At several points throughout each repetition, the dancers bow their heads low to the ground, either in front of the singers or the sousare. This is not a bow forward, but rather a bow to the side. They are down on their haunches, left foot protruding out to the left a bit for balance, and then they lean over their right sides to touch their heads to the earth. This incredibly taxing move, called maan rakhne (or giving respect) happens at least four times within a single repetition of the music and dance. In a day of ghatu, I am certain it happens more than one hundred times.



The ghatusari repeat these motions – the finger flicks, the initial steps, the spiraling up and down the axis, the maan rakhne – over and over for hours and days. These elements are the foundation of the ghatu dance, found in every single repetition, no matter where they are in the story. With such extensive repetition, it is tempting to think of ghatu as simple or unrefined, but it is deceptively complex, surprisingly difficult.


They move slowly, smoothly, without hurry or tension, but always with a quiet pulsing energy. It is like fog coming up a hillside, or water ebbing and flowing, or molasses coiling into a pot. Their eyes stay cast downward, watching their hands, with their faces neutral and peaceful, in spite of the sweat beading above their lips. Though the rhythm of the madal feels deeply complicated to my Western-trained ear, their fingers, their feet, the entire movement of their bodies matches the beat. As an observer, you have to wonder if the dancers are leading and the drummers following, or vice versa.

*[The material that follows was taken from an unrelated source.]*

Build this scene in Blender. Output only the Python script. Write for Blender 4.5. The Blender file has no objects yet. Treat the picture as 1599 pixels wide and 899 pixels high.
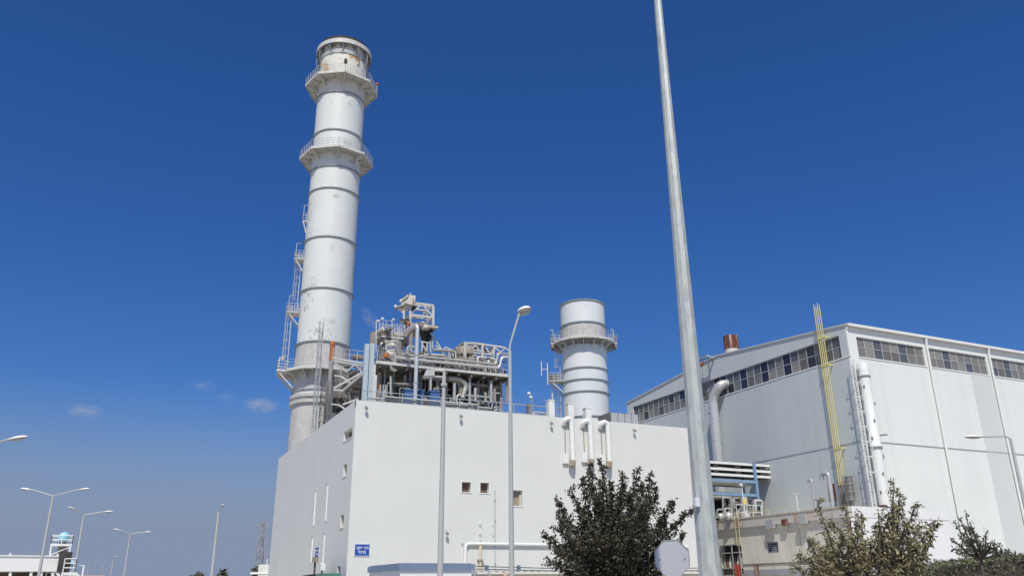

When the final note of the music ends and the ghatusari give their final maan rakhne of that repetition, they drop all pretense of performance and often collapse to the side of the mat in exhaustion. They laugh and make faces and call to the other dancers to step in for a few rounds. Sometimes the singers start the next verse even while the ghatusari stay seated, sweating and tired, and Gurubaa (the lead singer) affectionately snaps at them to get up and dance. Just as the beginning the entire ghatu process stood on absolutely zero ceremony, the performance stays that way for the first three days. Fully engaged in the moments of performance, and fully disengaged when the music stops.